Saturday, July 19, 2008

Poop happens


Some of you know me better than others and if you knew me way back when, you know I used to have quite a potty mouth. The swearing peaked in middle school, tapered off in junior high and high school (I didn’t want to be THAT girl) and stopped almost completely at BYU (swearing not being the thing to do in Provo, obviously). Now that I am a mother I do my absolute best never to swear in front of my children, because nobody wants to hear a four year old saying “Oh, crap!” But I still occasionally swear when under severe distress.

So here I am bathing my two daughters, sweet things, and my little Claire gets a funny look on her face and lifts up one tiny bottom cheek. I think: “She’s not going to poop in the bathtub. She’s NOT going to poop in the bathtub! Oh, my gosh! She’s going to poop in the bathtub! Oh, bleep!”

And it was just like one of my favorite jokes from elementary school: three guys meet a genie and she promises change them into whatever they wish if they will only jump off a cliff and shout their wish out loud. The first guy runs off the cliff and yells “eagle” and flies away. The second guy jumps off the cliff and shouts "hawk" and flies away. The third guy, an individual of low intelligence, obviously, runs toward the cliff and trips at the edge. He yells, “Oh, bleep!” and plops to the ground in a smelly heap.

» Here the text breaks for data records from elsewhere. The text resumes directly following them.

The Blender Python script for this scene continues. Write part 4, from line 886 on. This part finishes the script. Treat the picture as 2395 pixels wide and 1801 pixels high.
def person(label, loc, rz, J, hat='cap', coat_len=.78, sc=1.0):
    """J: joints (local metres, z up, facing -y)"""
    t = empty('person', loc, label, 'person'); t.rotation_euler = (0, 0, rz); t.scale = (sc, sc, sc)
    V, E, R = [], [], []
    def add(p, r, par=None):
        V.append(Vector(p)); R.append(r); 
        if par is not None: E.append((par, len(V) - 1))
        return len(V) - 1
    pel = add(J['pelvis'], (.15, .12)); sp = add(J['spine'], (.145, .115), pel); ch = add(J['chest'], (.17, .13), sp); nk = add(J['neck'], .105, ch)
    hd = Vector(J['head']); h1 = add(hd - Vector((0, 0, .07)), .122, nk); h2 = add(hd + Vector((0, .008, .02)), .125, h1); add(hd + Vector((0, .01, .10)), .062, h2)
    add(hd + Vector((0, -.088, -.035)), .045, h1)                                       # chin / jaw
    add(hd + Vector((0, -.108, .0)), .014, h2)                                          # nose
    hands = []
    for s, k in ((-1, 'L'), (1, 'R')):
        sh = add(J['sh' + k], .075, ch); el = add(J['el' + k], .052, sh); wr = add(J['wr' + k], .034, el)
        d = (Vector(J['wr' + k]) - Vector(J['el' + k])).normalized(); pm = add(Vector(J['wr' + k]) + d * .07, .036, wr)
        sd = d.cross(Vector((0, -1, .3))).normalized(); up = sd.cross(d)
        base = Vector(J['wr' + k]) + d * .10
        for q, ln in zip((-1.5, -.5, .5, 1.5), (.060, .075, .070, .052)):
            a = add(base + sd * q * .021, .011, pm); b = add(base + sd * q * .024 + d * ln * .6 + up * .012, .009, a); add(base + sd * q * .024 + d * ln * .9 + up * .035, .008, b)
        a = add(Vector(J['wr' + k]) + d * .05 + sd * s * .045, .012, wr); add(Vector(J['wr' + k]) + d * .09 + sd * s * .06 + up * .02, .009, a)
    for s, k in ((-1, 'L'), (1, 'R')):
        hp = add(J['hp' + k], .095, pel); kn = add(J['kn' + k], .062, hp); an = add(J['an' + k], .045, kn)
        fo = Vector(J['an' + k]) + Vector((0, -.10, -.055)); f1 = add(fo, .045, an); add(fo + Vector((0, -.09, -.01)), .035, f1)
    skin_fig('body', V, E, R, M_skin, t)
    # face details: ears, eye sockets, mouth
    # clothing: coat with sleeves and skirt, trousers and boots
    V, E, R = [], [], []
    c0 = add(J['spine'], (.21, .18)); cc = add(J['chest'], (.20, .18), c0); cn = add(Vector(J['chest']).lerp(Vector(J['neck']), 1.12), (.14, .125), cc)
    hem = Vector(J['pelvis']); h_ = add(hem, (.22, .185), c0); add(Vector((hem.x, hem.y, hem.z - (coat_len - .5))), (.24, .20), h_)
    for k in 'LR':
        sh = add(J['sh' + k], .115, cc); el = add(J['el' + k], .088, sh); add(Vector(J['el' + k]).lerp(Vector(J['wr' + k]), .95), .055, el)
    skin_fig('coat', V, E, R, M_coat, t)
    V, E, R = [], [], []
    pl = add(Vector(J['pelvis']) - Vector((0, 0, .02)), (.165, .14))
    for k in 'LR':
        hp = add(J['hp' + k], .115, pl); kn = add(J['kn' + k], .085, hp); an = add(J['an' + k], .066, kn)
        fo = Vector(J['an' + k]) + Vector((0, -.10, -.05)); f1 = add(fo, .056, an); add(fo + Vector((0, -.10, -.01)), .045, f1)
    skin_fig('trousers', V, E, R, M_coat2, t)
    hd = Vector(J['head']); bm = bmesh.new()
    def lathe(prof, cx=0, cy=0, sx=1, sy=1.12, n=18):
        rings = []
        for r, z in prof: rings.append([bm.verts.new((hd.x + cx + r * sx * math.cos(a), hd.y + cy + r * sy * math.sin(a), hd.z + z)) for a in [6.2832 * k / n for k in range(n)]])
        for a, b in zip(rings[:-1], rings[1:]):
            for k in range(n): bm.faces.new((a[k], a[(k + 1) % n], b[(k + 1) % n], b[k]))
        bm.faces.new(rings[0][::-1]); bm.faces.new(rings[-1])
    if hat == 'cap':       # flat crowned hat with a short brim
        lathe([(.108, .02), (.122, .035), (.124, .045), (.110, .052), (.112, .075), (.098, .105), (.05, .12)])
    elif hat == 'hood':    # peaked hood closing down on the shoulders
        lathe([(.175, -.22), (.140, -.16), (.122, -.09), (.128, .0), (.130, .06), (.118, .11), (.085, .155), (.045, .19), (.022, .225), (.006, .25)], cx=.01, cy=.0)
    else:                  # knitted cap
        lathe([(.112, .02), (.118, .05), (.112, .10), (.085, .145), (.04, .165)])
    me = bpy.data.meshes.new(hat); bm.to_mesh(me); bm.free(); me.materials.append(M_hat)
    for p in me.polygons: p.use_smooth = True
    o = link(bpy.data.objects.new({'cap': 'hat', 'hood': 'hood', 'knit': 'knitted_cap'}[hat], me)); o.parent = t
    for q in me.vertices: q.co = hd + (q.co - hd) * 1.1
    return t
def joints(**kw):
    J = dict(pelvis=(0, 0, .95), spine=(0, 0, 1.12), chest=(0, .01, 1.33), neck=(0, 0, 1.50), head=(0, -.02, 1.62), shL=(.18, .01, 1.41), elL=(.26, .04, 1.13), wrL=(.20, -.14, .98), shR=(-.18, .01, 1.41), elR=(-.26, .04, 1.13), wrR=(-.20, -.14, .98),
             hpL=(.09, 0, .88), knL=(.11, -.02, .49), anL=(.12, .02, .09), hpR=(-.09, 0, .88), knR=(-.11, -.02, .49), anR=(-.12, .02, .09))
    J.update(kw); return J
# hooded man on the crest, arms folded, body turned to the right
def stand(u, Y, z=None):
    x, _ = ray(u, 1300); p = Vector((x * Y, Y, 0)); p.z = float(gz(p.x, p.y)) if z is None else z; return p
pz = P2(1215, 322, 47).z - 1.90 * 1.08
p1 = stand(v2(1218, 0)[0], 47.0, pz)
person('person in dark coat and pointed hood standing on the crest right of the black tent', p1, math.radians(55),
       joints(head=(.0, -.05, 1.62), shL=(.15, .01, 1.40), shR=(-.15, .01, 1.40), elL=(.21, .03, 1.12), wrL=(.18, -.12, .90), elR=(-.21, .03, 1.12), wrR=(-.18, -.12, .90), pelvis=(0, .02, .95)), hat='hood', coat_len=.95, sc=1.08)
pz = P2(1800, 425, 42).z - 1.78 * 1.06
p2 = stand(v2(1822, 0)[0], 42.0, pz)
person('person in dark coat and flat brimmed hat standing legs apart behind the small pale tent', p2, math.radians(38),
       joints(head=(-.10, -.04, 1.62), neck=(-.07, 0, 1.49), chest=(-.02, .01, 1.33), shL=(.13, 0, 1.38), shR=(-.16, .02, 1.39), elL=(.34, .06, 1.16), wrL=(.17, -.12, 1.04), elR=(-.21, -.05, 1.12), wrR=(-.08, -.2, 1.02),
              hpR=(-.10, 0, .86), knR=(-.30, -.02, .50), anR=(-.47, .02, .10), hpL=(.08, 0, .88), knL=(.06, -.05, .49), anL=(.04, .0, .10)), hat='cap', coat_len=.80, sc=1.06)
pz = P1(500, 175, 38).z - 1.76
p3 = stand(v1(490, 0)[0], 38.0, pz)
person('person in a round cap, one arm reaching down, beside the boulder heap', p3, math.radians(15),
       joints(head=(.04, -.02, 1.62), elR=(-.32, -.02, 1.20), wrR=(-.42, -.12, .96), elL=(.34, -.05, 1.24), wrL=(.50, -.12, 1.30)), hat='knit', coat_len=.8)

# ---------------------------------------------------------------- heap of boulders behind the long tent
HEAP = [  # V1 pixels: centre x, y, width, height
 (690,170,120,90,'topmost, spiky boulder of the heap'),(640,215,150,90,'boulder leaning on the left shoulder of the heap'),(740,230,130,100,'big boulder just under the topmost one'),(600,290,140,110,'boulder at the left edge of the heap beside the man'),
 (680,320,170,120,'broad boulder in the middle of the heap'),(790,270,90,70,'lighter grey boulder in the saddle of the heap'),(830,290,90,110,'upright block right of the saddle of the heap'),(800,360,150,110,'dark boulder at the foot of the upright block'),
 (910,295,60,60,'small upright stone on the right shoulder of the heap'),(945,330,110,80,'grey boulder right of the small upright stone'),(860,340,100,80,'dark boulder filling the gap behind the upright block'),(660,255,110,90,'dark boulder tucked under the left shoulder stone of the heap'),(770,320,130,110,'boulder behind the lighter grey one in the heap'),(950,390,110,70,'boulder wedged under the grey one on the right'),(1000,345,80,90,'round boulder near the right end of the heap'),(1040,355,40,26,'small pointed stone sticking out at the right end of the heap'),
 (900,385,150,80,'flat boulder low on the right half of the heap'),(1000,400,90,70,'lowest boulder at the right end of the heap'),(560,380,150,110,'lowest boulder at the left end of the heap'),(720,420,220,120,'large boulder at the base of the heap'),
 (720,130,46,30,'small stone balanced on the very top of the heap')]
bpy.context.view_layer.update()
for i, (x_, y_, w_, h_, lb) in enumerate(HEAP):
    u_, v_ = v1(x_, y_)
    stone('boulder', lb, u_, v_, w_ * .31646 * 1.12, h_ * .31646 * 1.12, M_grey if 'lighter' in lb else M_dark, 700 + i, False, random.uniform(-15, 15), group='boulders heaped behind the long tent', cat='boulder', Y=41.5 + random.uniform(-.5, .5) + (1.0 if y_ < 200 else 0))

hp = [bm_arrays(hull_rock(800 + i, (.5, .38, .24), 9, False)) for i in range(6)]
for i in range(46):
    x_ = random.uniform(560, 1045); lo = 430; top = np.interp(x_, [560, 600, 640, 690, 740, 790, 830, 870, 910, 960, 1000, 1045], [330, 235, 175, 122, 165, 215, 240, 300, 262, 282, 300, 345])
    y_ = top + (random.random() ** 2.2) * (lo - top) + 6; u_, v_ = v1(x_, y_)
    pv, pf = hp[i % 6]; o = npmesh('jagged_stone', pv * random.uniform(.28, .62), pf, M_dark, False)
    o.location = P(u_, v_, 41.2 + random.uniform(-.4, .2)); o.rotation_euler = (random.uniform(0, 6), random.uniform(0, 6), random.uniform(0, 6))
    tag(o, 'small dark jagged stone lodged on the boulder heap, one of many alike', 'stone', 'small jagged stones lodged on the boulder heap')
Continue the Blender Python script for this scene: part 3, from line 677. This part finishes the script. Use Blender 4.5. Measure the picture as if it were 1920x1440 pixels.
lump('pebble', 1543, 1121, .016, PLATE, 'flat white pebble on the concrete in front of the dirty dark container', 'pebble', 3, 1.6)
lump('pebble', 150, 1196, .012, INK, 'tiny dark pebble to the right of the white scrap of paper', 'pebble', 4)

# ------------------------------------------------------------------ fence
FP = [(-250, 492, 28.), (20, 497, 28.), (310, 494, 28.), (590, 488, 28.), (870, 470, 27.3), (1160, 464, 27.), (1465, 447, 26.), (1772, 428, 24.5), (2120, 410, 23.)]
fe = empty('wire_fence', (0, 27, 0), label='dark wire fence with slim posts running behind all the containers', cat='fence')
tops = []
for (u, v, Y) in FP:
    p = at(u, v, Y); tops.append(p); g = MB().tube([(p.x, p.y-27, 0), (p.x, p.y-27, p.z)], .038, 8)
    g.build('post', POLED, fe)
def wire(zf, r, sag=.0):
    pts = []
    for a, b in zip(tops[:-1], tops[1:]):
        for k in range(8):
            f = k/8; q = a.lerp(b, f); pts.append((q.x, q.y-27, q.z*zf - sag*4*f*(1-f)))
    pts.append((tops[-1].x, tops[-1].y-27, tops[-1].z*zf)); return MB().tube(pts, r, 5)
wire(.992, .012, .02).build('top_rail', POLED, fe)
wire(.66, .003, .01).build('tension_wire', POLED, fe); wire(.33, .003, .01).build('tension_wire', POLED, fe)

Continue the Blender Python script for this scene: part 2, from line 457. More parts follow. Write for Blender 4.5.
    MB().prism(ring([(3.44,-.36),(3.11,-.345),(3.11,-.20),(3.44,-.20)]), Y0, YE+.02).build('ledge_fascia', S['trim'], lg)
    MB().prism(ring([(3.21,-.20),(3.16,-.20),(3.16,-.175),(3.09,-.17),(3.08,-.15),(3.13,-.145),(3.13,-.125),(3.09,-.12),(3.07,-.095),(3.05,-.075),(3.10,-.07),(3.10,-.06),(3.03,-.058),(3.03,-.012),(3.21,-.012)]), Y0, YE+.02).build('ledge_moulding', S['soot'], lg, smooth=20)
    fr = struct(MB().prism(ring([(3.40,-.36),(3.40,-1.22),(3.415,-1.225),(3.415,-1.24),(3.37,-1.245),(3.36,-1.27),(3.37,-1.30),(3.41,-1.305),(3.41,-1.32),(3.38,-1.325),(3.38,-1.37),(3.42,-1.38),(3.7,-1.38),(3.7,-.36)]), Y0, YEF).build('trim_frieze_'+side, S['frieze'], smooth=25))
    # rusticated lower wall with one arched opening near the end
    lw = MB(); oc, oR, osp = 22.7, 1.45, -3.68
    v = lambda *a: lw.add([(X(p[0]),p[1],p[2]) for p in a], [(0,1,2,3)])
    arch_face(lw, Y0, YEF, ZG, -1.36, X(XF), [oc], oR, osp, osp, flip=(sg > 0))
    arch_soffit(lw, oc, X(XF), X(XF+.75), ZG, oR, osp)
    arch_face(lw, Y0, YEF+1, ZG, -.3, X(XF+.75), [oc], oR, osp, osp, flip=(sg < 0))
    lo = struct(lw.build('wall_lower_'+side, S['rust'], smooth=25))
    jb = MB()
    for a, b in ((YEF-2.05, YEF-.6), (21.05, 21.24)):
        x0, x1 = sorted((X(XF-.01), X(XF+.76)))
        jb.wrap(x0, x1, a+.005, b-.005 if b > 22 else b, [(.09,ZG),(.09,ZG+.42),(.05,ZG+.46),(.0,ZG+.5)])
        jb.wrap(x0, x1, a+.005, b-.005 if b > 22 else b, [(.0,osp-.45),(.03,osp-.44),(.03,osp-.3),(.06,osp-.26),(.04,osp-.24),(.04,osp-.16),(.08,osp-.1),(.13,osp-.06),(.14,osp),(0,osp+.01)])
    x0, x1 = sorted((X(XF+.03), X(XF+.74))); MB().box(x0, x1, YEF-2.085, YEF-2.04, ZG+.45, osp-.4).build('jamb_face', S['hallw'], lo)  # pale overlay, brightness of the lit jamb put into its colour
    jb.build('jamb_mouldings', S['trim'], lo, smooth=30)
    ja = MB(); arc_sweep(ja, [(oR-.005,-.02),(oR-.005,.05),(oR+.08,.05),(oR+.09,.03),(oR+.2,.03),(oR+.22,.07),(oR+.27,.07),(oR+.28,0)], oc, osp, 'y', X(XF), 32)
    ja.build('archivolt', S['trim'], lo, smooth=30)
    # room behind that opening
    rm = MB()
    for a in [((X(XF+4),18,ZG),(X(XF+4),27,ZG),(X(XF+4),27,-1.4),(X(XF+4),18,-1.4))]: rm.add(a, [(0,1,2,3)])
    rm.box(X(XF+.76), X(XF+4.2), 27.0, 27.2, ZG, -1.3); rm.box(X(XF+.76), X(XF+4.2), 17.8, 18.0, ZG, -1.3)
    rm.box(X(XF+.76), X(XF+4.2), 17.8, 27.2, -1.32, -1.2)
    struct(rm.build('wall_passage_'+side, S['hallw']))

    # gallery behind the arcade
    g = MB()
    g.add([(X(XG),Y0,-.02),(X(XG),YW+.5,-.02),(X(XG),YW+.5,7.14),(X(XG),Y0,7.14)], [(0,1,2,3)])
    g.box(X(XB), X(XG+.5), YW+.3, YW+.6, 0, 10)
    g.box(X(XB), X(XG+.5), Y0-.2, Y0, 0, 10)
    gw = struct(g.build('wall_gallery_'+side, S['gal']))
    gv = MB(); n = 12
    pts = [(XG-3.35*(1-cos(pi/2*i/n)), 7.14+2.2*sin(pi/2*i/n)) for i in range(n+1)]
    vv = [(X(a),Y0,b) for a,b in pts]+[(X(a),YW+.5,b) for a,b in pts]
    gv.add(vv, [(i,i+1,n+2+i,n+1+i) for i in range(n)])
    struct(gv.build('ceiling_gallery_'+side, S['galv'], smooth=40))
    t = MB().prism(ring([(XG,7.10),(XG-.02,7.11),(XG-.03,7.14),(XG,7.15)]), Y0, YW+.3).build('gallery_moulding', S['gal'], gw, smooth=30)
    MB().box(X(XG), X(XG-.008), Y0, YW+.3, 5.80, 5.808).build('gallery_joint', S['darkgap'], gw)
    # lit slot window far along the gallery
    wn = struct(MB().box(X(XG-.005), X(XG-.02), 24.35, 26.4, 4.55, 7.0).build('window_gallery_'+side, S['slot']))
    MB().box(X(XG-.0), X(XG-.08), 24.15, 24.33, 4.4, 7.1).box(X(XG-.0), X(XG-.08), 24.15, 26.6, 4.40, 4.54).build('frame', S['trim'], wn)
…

Just as I say “Bleep!” out loud two little poops float up behind Claire and head straight toward Audrey who exits the bathtub with superhuman speed (the instinct to avoid touching poop runs deep, and my screaming might have been some motivation).

I was briefly paralyzed by my revulsion. Audrey was safe on the bathmat, but Claire was watching the poops bob along and reached out to grab one. She stopped – my screaming might have been some motivation – and I grabbed her and threw both girls into the shower to wash them off. And then I did something that will probably haunt me for the rest of my life. I guess you aren’t really a supermom until you are fishing poop out of the bathtub with your bare hands. And then what do you do after your baby poops in the bath and you have to clean it up with YOUR BARE HANDS? Burn down the house, seal off the bathroom forever, chop off your hand? (Obviously not a good idea, no hand to spare, but I’m typing this so, relax, I didn’t do it).

Of all the magical abilities out there, making poop appear just by saying it out loud is not the one I would choose. But I will never forget Audrey’s lightning-fast reaction (my toys! my toys!) or Claire’s strategic cheek lift. And I have always loved that joke. I’d like to sum up this story by vowing I'll never to say that word again, but that would be a lie.